*Task instructions*
Repeat the full listing below verbatim and keep the images out.

.....

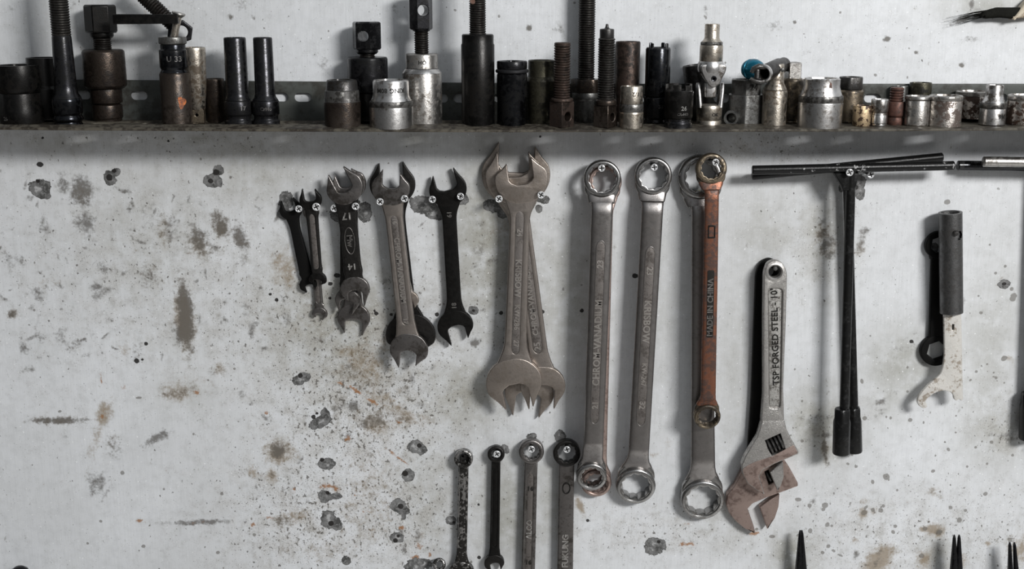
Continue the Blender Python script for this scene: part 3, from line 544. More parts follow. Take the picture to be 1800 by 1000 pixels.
# ------------------------------------------------------------------ things standing on the shelf
class Stand:
    """A thing standing on the shelf: cx, yb = where its front foot shows, r = half width of the foot in pixels."""
    def __init__(s, name, label, cat, cx, yb, r, group=None, rot=(0, 0, 0), lift=0.0):
        p = on_shelf(cx, yb); k = scale_at(p); ax = Vector((p.x, p.y + r * k, 0)); lim = -.0047 - r * k
        if ax.y > lim: ax.y = lim
        ax.z = shelf_z(ax.x) + .00015 + lift
        s.s = scale_at(ax); s.base = ax; s.T = Thing(name, label, cat, ax, rot, group)
    def z(s, py): return height_at(s.base, py) - s.base.z
    def lathe(s, part, prof, mat, bore=None, seg=48, ch=1.0, twist=0.0, sub=None, label=None, sharp=33):
        P = [(h * s.s, max(0.0, s.z(y)),) + tuple(t) for h, y, *t in prof]
        zt, zb = P[0][1], P[-1][1]
        if bore:
            rb, dp = bore[0] * s.s, bore[1] * s.s; sh = tuple(bore[2:3])
            P = [(0, zt - dp), (rb, zt - dp) + sh, (rb, zt) + sh] + P
        else: P = [(0, zt)] + P
        P = P + [(0, zb)]
        v, f = lathe(P, seg, ch * s.s, twist)
        return s.T.add(part, MB().add(v, f), mat, sub, label, sharp)
    def thread(s, part, hw, y1, y0, mat, pitch=4.0, d=1.7, sub=None):
        P = thread_prof(hw * s.s, s.z(y1), max(0, s.z(y0)), pitch * s.s, d * s.s)
        P = [(0, P[0][1] + .0)] + P + [(0, P[-1][1])]
        v, f = lathe(P, 32); return s.T.add(part, MB().add(v, f), mat, sub, None, 25)
    def hexhead(s, part, af, y1, y0, mat, phi=0.0, hole=None, sub=None, n=6, mono=None):
        """n-sided block, half width af across flats, one face turned phi degrees from the viewer; hole = (py, r) through that face"""
        z1, z0 = s.z(y1), max(0, s.z(y0)); k = s.s; rot = radians(-90 + phi - 180 / n)
        R = af * k / cos(pi / n); c = 2.4 * k; mb = MB(); v = []; f = []
        for r, z in ((R * .90, z0), (R, z0 + c), (R, z1 - c), (R * .90, z1)):
            v += [(r * cos(rot + 2 * pi * i / n), r * sin(rot + 2 * pi * i / n), z) for i in range(n)]
        holed = (0, n // 2) if hole else ()
        for a in range(3):
            for i in range(n):
                if a == 1 and i in holed: continue
                f.append((a * n + i, a * n + (i + 1) % n, (a + 1) * n + (i + 1) % n, (a + 1) * n + i))
        f += [tuple(range(n))[::-1], tuple(range(3 * n, 4 * n))]
        mb.add(v, f); rings = []
        if hole:
            zc, rh = s.z(hole[0]), hole[1] * k; m = 32
            for i in holed:
                A, B, C, D = (Vector(v[j]) for j in (n + i, n + (i + 1) % n, 2 * n + (i + 1) % n, 2 * n + i))
                mid = (A + B) / 2; mid.z = 0; u = (B - A).normalized(); hw = (B - A).length / 2; nr = mid.normalized()
                flat = [(-hw, A.z), (hw, A.z), (hw, C.z), (-hw, C.z)]; ring = [(rh * 1.12 * cos(2 * pi * j / m), zc + rh * 1.12 * sin(2 * pi * j / m)) for j in range(m)]
                tri = tessellate_polygon([[Vector((p[0], p[1], 0)) for p in flat], [Vector((p[0], p[1], 0)) for p in ring]])
                P = lambda p, dn=0: tuple(mid + u * p[0] + Vector((0, 0, p[1])) - nr * dn)
                vv = [P(p) for p in flat + ring] + [P((p[0] / 1.12, zc + (p[1] - zc) / 1.12), rh * .14) for p in ring]
                ff = [tuple(t) for t in tri] + [(4 + j, 4 + (j + 1) % m, 4 + m + (j + 1) % m, 4 + m + j) for j in range(m)]
                o = len(mb.v); mb.add(vv, ff); rings.append([o + 4 + m + j for j in range(m)])
            a, b = rings
            for j in range(m): mb.f.append((a[j], a[(j + 1) % m], b[(m // 2 - j - 1) % m], b[(m // 2 - j) % m])); mb.m.append(0)
        return s.T.add(part, mb, mat, sub, None, 25)
    def text(s, body, py, size, hw, mat, ang=0.0, flip=False, part='stamped_lettering', ext=.7, sub=None):
        v, f = text_mesh(body, size * s.s, ext * .5 * s.s, .2 * s.s); r = hw * s.s; zc = s.z(py); out = []
        for x, y, z in v:
            if flip: x, y = -x, -y
            a = ang + x / r; rr = r + z + .1 * s.s
            out.append((rr * sin(a), -rr * cos(a), zc + y))
        return s.T.add(part, MB().add(out, f), mat, sub)
    def done(s): return s.T.done()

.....

*Task answer*
Continue the Blender Python script for this scene: part 3, from line 544. More parts follow. Take the picture to be 1800 by 1000 pixels.
# ------------------------------------------------------------------ things standing on the shelf
class Stand:
    """A thing standing on the shelf: cx, yb = where its front foot shows, r = half width of the foot in pixels."""
    def __init__(s, name, label, cat, cx, yb, r, group=None, rot=(0, 0, 0), lift=0.0):
        p = on_shelf(cx, yb); k = scale_at(p); ax = Vector((p.x, p.y + r * k, 0)); lim = -.0047 - r * k
        if ax.y > lim: ax.y = lim
        ax.z = shelf_z(ax.x) + .00015 + lift
        s.s = scale_at(ax); s.base = ax; s.T = Thing(name, label, cat, ax, rot, group)
    def z(s, py): return height_at(s.base, py) - s.base.z
    def lathe(s, part, prof, mat, bore=None, seg=48, ch=1.0, twist=0.0, sub=None, label=None, sharp=33):
        P = [(h * s.s, max(0.0, s.z(y)),) + tuple(t) for h, y, *t in prof]
        zt, zb = P[0][1], P[-1][1]
        if bore:
            rb, dp = bore[0] * s.s, bore[1] * s.s; sh = tuple(bore[2:3])
            P = [(0, zt - dp), (rb, zt - dp) + sh, (rb, zt) + sh] + P
        else: P = [(0, zt)] + P
        P = P + [(0, zb)]
        v, f = lathe(P, seg, ch * s.s, twist)
        return s.T.add(part, MB().add(v, f), mat, sub, label, sharp)
    def thread(s, part, hw, y1, y0, mat, pitch=4.0, d=1.7, sub=None):
        P = thread_prof(hw * s.s, s.z(y1), max(0, s.z(y0)), pitch * s.s, d * s.s)
        P = [(0, P[0][1] + .0)] + P + [(0, P[-1][1])]
        v, f = lathe(P, 32); return s.T.add(part, MB().add(v, f), mat, sub, None, 25)
    def hexhead(s, part, af, y1, y0, mat, phi=0.0, hole=None, sub=None, n=6, mono=None):
        """n-sided block, half width af across flats, one face turned phi degrees from the viewer; hole = (py, r) through that face"""
        z1, z0 = s.z(y1), max(0, s.z(y0)); k = s.s; rot = radians(-90 + phi - 180 / n)
        R = af * k / cos(pi / n); c = 2.4 * k; mb = MB(); v = []; f = []
        for r, z in ((R * .90, z0), (R, z0 + c), (R, z1 - c), (R * .90, z1)):
            v += [(r * cos(rot + 2 * pi * i / n), r * sin(rot + 2 * pi * i / n), z) for i in range(n)]
        holed = (0, n // 2) if hole else ()
        for a in range(3):
            for i in range(n):
                if a == 1 and i in holed: continue
                f.append((a * n + i, a * n + (i + 1) % n, (a + 1) * n + (i + 1) % n, (a + 1) * n + i))
        f += [tuple(range(n))[::-1], tuple(range(3 * n, 4 * n))]
        mb.add(v, f); rings = []
        if hole:
            zc, rh = s.z(hole[0]), hole[1] * k; m = 32
            for i in holed:
                A, B, C, D = (Vector(v[j]) for j in (n + i, n + (i + 1) % n, 2 * n + (i + 1) % n, 2 * n + i))
                mid = (A + B) / 2; mid.z = 0; u = (B - A).normalized(); hw = (B - A).length / 2; nr = mid.normalized()
                flat = [(-hw, A.z), (hw, A.z), (hw, C.z), (-hw, C.z)]; ring = [(rh * 1.12 * cos(2 * pi * j / m), zc + rh * 1.12 * sin(2 * pi * j / m)) for j in range(m)]
                tri = tessellate_polygon([[Vector((p[0], p[1], 0)) for p in flat], [Vector((p[0], p[1], 0)) for p in ring]])
                P = lambda p, dn=0: tuple(mid + u * p[0] + Vector((0, 0, p[1])) - nr * dn)
                vv = [P(p) for p in flat + ring] + [P((p[0] / 1.12, zc + (p[1] - zc) / 1.12), rh * .14) for p in ring]
                ff = [tuple(t) for t in tri] + [(4 + j, 4 + (j + 1) % m, 4 + m + (j + 1) % m, 4 + m + j) for j in range(m)]
                o = len(mb.v); mb.add(vv, ff); rings.append([o + 4 + m + j for j in range(m)])
            a, b = rings
            for j in range(m): mb.f.append((a[j], a[(j + 1) % m], b[(m // 2 - j - 1) % m], b[(m // 2 - j) % m])); mb.m.append(0)
        return s.T.add(part, mb, mat, sub, None, 25)
    def text(s, body, py, size, hw, mat, ang=0.0, flip=False, part='stamped_lettering', ext=.7, sub=None):
        v, f = text_mesh(body, size * s.s, ext * .5 * s.s, .2 * s.s); r = hw * s.s; zc = s.z(py); out = []
        for x, y, z in v:
            if flip: x, y = -x, -y
            a = ang + x / r; rr = r + z + .1 * s.s
            out.append((rr * sin(a), -rr * cos(a), zc + y))
        return s.T.add(part, MB().add(out, f), mat, sub)
    def done(s): return s.T.done()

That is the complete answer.